Od dłuższego już czasu nie wychodzę na żadne spacery. To i nowych zdjęć nie ma. Myślę, że będzie to krótka przerwa znajdę jakieś ścieżki gdzie nie ma ludzi. Przykro to pisać, ale taka jest rzeczywistość. Jednak nie chciałabym tak całkiem zniknąć, chętnie przecież spotykałam się wirtualnie z Wami, moi wierni czytelnicy. Co więc robię jak nie spaceruję? Zbliżają się kolejne święta, jak myślę nie do końca radosne. Znowu większość z nas spędzi je samotnie lub w uszczuplonym gronie. A ja w związku z tym zaczęłam bawić się grafiką. Nie są to mistrzowskie działania, nie posiadam zawodowej wiedzy, o takie próby moich możliwości. A jednocześnie chciałabym tą drogą przekazać Wam moc ciepła, życzliwości wiele zdrowia i miłości.

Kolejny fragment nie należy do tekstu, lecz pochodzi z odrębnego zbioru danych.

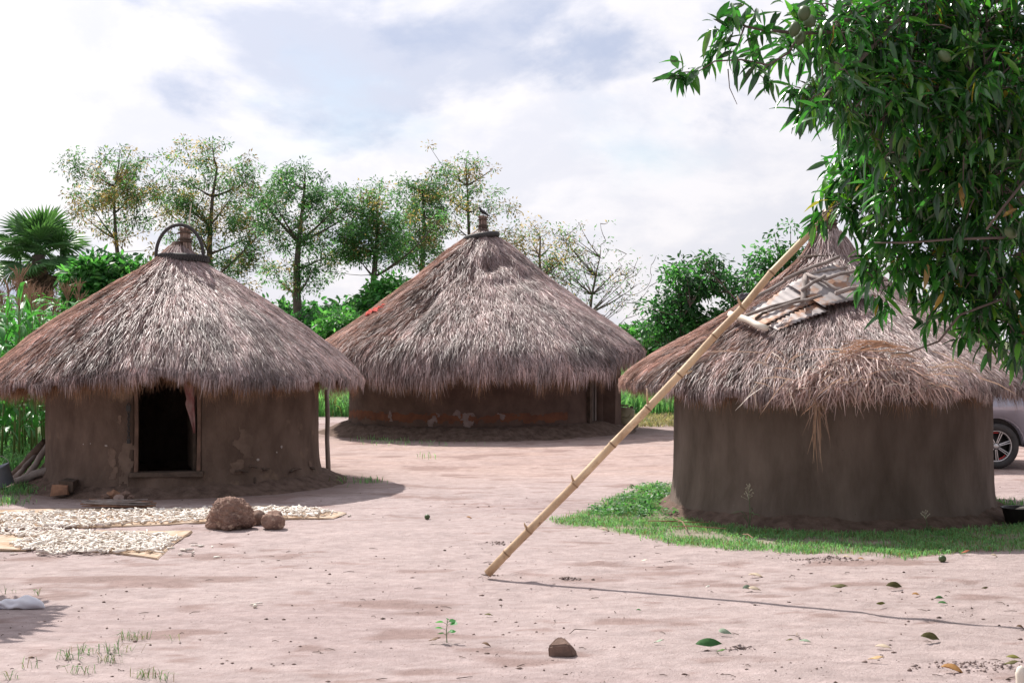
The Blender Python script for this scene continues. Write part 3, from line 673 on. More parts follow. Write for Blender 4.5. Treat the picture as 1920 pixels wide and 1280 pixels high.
# rusty sheet on the right roof with the poles holding it down
def roof_sheet():
    ca = [roofC.hit(px, py) for px, py in ((1392, 604), (1562, 506), (1640, 570), (1448, 630))]
    n = sum((c[1] for c in ca), Vector()).normalized(); pts = [c[0]+c[1]*0.06 for c in ca]
    def sheet(u0, u1, v0, v1, lift, tw, name, label):
        vs_ = []; fs_ = []; nu, nv = 40, 10
        for i in range(nu+1):
            for j in range(nv+1):
                u = u0+(u1-u0)*i/nu; v = v0+(v1-v0)*j/nv
                p = (pts[0]*(1-u)+pts[1]*u)*(1-v)+(pts[3]*(1-u)+pts[2]*u)*v
                p = p+n*(lift+0.0028*math.sin(u*2*math.pi*15)+tw*(u-0.5)*(v-0.5)+0.05*math.sin(u*math.pi))
                if j in (0, nv): p = p+(pts[3]-pts[0]).normalized()*0.02*math.sin(i*1.9)
                vs_.append(p)
        w = nv+1
        for i in range(nu):
            for j in range(nv): fs_.append((i*w+j, (i+1)*w+j, (i+1)*w+j+1, i*w+j+1))
        mb = MB().add(vs_, fs_); o = mb.build(name, m_iron, None, True, label, 'metal sheet', 'metal sheets on the right roof'); o.modifiers.new('s', 'SOLIDIFY').thickness = 0.004
    sheet(0.02, 0.56, 0.02, 0.72, 0.0, 0.02, 'roofing_sheet', 'lower rusty corrugated sheet lying on the right hut roof')
    sheet(0.50, 1.0, 0.05, 1.0, 0.035, -0.05, 'roofing_sheet', 'upper rusty corrugated sheet on the right hut roof beside the leaves')
    sheet(0.05, 0.52, 0.74, 1.05, -0.01, 0.03, 'roofing_sheet', 'narrow rust red sheet strip along the lower edge of the roof patch')
    poles = [((1378, 608), (1442, 635), 0.034, 'short pale pole across the lower end of the roof sheets', m_pale),
             ((1388, 604), (1482, 546), 0.018, 'grey pole along the upper edge of the lower roof sheet', m_wood),
             ((1480, 548), (1570, 504), 0.018, 'grey pole along the top edge of the upper roof sheet', m_wood),
             ((1400, 612), (1505, 577), 0.016, 'dark slim pole crossing the middle of the lower roof sheet', m_wood),
             ((1424, 620), (1450, 603), 0.015, 'shortest dark stick near the lower end of the roof sheets', m_dwood),
             ((1446, 610), (1542, 580), 0.016, 'thin dark pole along the lower edge of the roof sheets', m_wood),
             ((1515, 530), (1507, 591), 0.026, 'thick upright pale log across the roof sheets', m_wood),
             ((1517, 534), (1580, 570), 0.017, 'grey stick slanting down right of the upright log on roof sheets', m_wood),
             ((1508, 570), (1548, 541), 0.018, 'grey stick rising right from the upright log on roof sheets', m_wood),
             ((1518, 533), (1585, 518), 0.018, 'grey pole over the top of the upper roof sheet', m_wood),
             ((1546, 545), (1600, 527), 0.018, 'grey pole reaching into the leaves over the upper roof sheet', m_wood),
             ((1566, 576), (1612, 562), 0.022, 'dark pole along the lower edge of the upper roof sheet', m_wood)]
    for i, (a, b, r, lb, m) in enumerate(poles):
        A, na = roofC.hit(*a); B, nb = roofC.hit(*b); off = 0.11+0.022*(i % 3) if i not in (0,) else 0.115
        A = A+na*off; B = B+nb*off; Mi = (A+B)/2+n*0.012
        mb = MB().tube([A, A*0.7+B*0.3+n*0.006, Mi, A*0.25+B*0.75-n*0.004, B], [r, r*1.04, r*0.95, r*0.98, r*0.86], 8)
        mb.build('wooden_pole', m, None, True, lb, 'pole', 'poles weighing down the roof sheets')
    p, n_ = roofC.hit(1402, 566); cb = MB()
    for k in range(7): cb.tube([p+n_*0.07+Vector((0.05*math.cos(t+k)+0.03*math.sin(k*3), 0.03*math.sin(t*2+k), 0.028*math.sin(t+k*1.3))) for t in np.linspace(0, 5.6, 14)], 0.009, 5)
    cb.build('cord_tangle', m_cord, None, True, 'dark tangled cord on the upper left slope of the right hut roof', 'cord')
    p, n_ = roofC.hit(1441, 541); MB().lump(p+n_*0.05, (0.05, 0.05, 0.04), 3, 2, 0.3).build('stone', m_rockpale, None, True, 'small pale stone on the left ridge of the right hut roof', 'stone')
roof_sheet()
# loose straw heap slipping off the front of the right roof
def straw_heap():
    g = np.random.default_rng(5); n = 1150
    u = g.random(n); th = -0.33+u*0.50+g.normal(0, 0.04, n); se = roofC.send(th)
    arch = np.sin(np.clip(u, 0, 1)*math.pi)
    q = se-0.06-0.50*arch*g.uniform(0.05, 1, n); off = 0.03+0.04*arch*g.random(n)
    A = roofC.pt(th, q, off)
    L = np.minimum(g.uniform(0.14, 0.40, n), se-q+0.04+0.30*np.exp(-((u-0.42)/0.16)**2)*g.random(n)+0.10*g.random(n)); spl = g.normal(0, 0.5, n)+(u-0.45)*0.4
    t2 = th+spl*L/2.0; B = roofC.pt(t2*0.5+th*0.5, q+L*0.5, off+0.05*g.random(n)+0.02); xx = np.maximum(q+L-se, 0); E = roofC.pt(t2, np.minimum(q+L, se+0.45*xx), off+0.05*g.random(n)); E[:, 2] -= xx*0.65
    V, Q = blades(A, B, E, g.uniform(0.007, 0.013, n), g.uniform(-0.8, 0.8, n)+0.4, np.stack([np.cos(th), np.sin(th), 0*th], -1))
    col = PAL[g.choice(6, n, p=PW)]*np.array((1.10, 1.06, 1.0))*g.uniform(0.8, 1.2, (n, 1))
    # combed-back warm bundle across the top
    n2 = 60; u2 = g.random(n2); a0 = roofC.pt(-0.20+u2*0.26, roofC.send(0*u2)-0.46+0.14*g.normal(size=n2)*0.5+0.16*(u2-0.5)**2*4, 0.10+0.05*g.random(n2))
    dr_ = g.uniform(-0.2, 0.2, n2); a2 = roofC.pt(-0.20+u2*0.26+g.uniform(0.08, 0.22, n2), roofC.send(0*u2)-0.46+0.16*(u2-0.4)**2*4+0.10*dr_, 0.10+0.05*g.random(n2))
    V2, Q2 = blades(a0, (a0+a2)/2+np.array((0, 0, 0.025)), a2, g.uniform(0.006, 0.011, n2), g.uniform(-1, 1, n2), np.tile((0., -0.5, 1.), (n2, 1)))
    c2 = (WARM[g.integers(0, 4, n2)]*0.4+np.array((0.24, 0.19, 0.165)))*g.uniform(0.75, 1.2, (n2, 1))
    # trailing strands
    n3 = 34; s3 = P(1530, 755, 12.42)+g.normal(0, 1, (n3, 3))*np.array((0.035, 0.03, 0.03)); ln = g.uniform(0.12, 0.72, n3)*g.uniform(0.5, 1, n3)
    e3 = s3+np.stack([0.01+0.14*(0.75-ln)*g.normal(size=n3), 0.03*g.normal(size=n3), -ln], -1)
    V3, Q3 = blades(s3, (s3+e3)/2+g.normal(0, 0.012, (n3, 3)), e3, g.uniform(0.006, 0.011, n3), g.uniform(-1, 1, n3), np.tile((1., 0, 0), (n3, 1)))
    c3 = WARM[g.integers(0, 4, n3)]*0.5+np.array((0.2, 0.16, 0.13))
    # stray stalks
    n4 = 90; t4 = g.uniform(-0.6, 0.45, n4); s4 = roofC.pt(t4, roofC.send(t4)-g.uniform(0, 0.5, n4), 0.09); dv = np.stack([g.normal(0, 0.3, n4), 0.05*g.normal(size=n4)-0.1, g.normal(-0.12, 0.1, n4)], -1)
    V4, Q4 = blades(s4, s4+dv*0.5+np.array((0, 0, 0.02)), s4+dv, g.uniform(0.008, 0.012, n4), g.uniform(-1, 1, n4), np.tile((0., 0.3, 1.), (n4, 1)))
    c4 = np.tile((0.55, 0.45, 0.38), (n4, 1))
    Vs = [V, V2, V3, V4]; Qs = [Q, Q2, Q3, Q4]; b = 0; QQ = []
    for v, q_ in zip(Vs, Qs): QQ.append(q_+b); b += len(v)
    o = mk('straw_heap', np.concatenate(Vs), [np.concatenate(QQ)], m_straw, col=np.repeat(np.concatenate([col, c2, c3, c4]), 6, 0))
    tag(o, 'loose heap of pale straw sliding over the front eave of the right hut', 'straw', kind='stuff')
straw_heap()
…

Wiosna w kwietniu zbudziła się z rana,
Wyszła wprawdzie troszeczkę zaspana,
lecz zajrzała we wszystkie zakątki
- zaczynamy wiosenne porządki.
Skoczył wietrzyk zamaszyście,
Poodkurzał mchy i liście,
Z bocznych dróżek, z polnych ścieżek,
Powymiatał brudny śnieżek.....(Jan Brzechwa)
WESOŁYCH ŚWIĄT na przekór zwariowanemu światu.